Question. À l’heure où le citoyen moyen est blasé des adultères d’un président américain avec sa stagiaire, les «Ciel mon mari!» du dramaturge français ne sonnent-ils pas un peu démodé? «C’est un vaudeville, il faut le prendre comme un bon divertissement, rétorque la metteure en scène. Ce n’est pas Claudel. Ni Tchekhov. Il faut jouer le style qui est outré comme une bédé de Bretécher ou des dessins animés. Les personnages sont dénués de réalité, mais les anecdotes sont bêtement réelles. En plus, la structure suit une logique et une mécanique rigoureuses.

«Pour l’histoire, c’est très bébé la la!, ajoute Filiatrault. Je coupe, je coupe, et je recoupe dans le texte. Puis je vais couper encore d’ici la première. Certains metteurs en scène affirment que c’est intouchable, un classique! Qu’en changeant une réplique, toute la pièce s’écroule… On ne peut pas monter une comédie aujourd’hui de la même façon qu’il y a cent ans.
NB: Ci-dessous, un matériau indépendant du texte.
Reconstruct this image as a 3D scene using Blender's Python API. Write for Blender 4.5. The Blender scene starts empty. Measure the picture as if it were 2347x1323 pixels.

S’il vivait en 1999, Feydeau¬ lui-même couperait dans ses pièces pour que ça marche avec notre époque.»

Denise Filiatrault, qui avait dirigé Le Dindon au Rideau Vert, voulait monter depuis longtemps un Feydeau pour le Festival Juste pour rire. «En France, Feydeau est considéré comme le fils spirituel de Molière. Ici, il souffre d’un préjugé défavorable. À Paris et à Londres, on va voir des pièces légères et comiques sur les Grands Boulevards ou dans le West End. À Montréal, c’est automatiquement du théâtre d’été! Pourquoi ne peut-on pas en avoir pour tous les goûts, en toute saison?»

L’an prochain, la metteure en scène fêtera ses dix ans de collaboration avec le Théâtre Juste pour rire grâce auquel elle a pu visiter un très vaste répertoire: de Molière à Terrence McNally en passant par Marcel Pagnol. Une association fructueuse avec Rozon qui lui a permis de relancer une carrière qui s’éloignait de plus en plus du théâtre. Toutefois, la principale intéressée ne partage pas ma théorie.

«Relancer… J’comprends pas ce mot-là. François Flamand et Gilbert Rozon sont venus me chercher parce que personne ne voulait monter Les Palmes de M. Schutz. Et moi, je suis tout de suite tombée en amour avec cette pièce-là. Qu’est-ce que ça veut dire "relancer"??»

Ça y est! La tempête Filiatrault, si redoutée des acteurs, se déchaîne à la fin de l’entrevue. Puis elle se calme. On se laisse benoîtement devant le Théâtre Saint-Denis, en se disant: «À la prochaine chicane!»